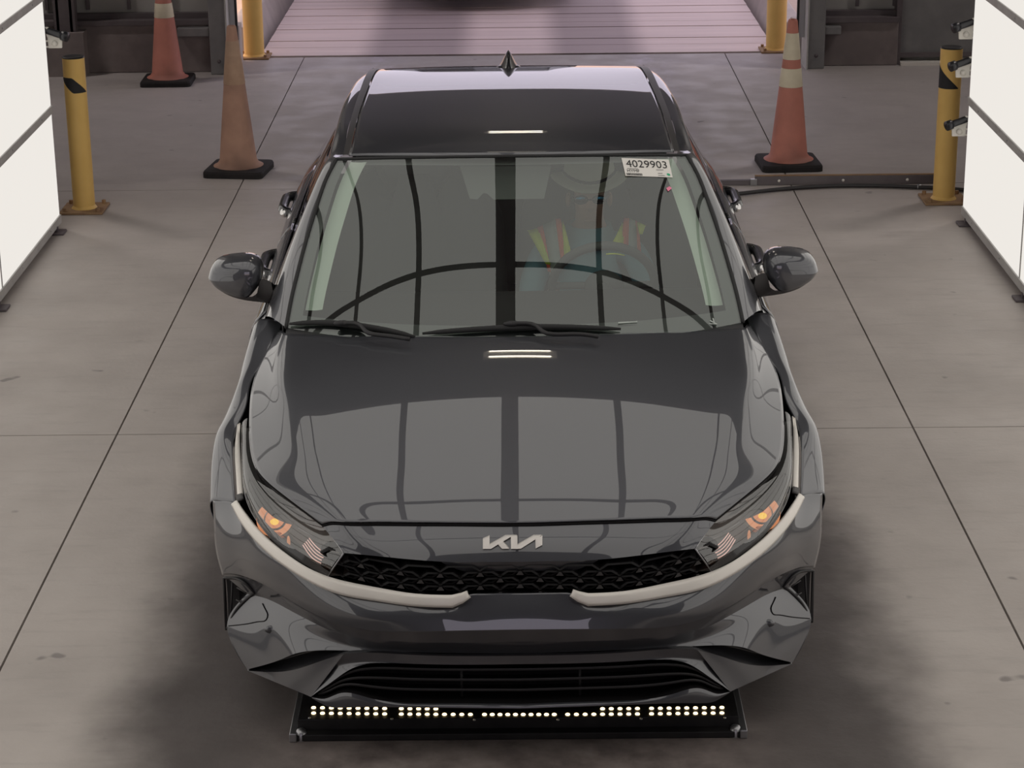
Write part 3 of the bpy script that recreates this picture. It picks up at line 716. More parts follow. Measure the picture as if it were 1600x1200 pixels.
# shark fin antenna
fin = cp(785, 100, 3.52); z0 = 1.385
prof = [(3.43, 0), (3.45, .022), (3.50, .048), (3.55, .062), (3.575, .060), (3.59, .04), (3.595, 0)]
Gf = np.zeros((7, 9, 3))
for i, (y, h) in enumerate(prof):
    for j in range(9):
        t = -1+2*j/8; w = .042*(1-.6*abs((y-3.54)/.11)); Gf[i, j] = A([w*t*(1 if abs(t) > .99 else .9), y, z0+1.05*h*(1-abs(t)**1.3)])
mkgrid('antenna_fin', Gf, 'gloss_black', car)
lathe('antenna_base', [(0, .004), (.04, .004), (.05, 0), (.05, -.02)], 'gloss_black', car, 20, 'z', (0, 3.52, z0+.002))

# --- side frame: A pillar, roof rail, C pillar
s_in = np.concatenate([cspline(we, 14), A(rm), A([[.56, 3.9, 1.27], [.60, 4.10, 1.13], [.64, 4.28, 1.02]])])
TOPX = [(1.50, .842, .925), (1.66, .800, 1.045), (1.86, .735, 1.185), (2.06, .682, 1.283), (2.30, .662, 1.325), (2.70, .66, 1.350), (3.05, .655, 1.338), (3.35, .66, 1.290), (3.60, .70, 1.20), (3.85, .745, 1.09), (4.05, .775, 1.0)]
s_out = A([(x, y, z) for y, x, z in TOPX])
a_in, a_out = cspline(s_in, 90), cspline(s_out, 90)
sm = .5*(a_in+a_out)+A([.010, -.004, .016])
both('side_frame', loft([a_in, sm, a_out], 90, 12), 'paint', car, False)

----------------

__Required task__: Leave the pictures out and please restate exactly the lines running from the start of the material through the one with "(0, 3.52, z0+.002))".

__Written solution__:
Write part 3 of the bpy script that recreates this picture. It picks up at line 716. More parts follow. Measure the picture as if it were 1600x1200 pixels.
# shark fin antenna
fin = cp(785, 100, 3.52); z0 = 1.385
prof = [(3.43, 0), (3.45, .022), (3.50, .048), (3.55, .062), (3.575, .060), (3.59, .04), (3.595, 0)]
Gf = np.zeros((7, 9, 3))
for i, (y, h) in enumerate(prof):
    for j in range(9):
        t = -1+2*j/8; w = .042*(1-.6*abs((y-3.54)/.11)); Gf[i, j] = A([w*t*(1 if abs(t) > .99 else .9), y, z0+1.05*h*(1-abs(t)**1.3)])
mkgrid('antenna_fin', Gf, 'gloss_black', car)
lathe('antenna_base', [(0, .004), (.04, .004), (.05, 0), (.05, -.02)], 'gloss_black', car, 20, 'z', (0, 3.52, z0+.002))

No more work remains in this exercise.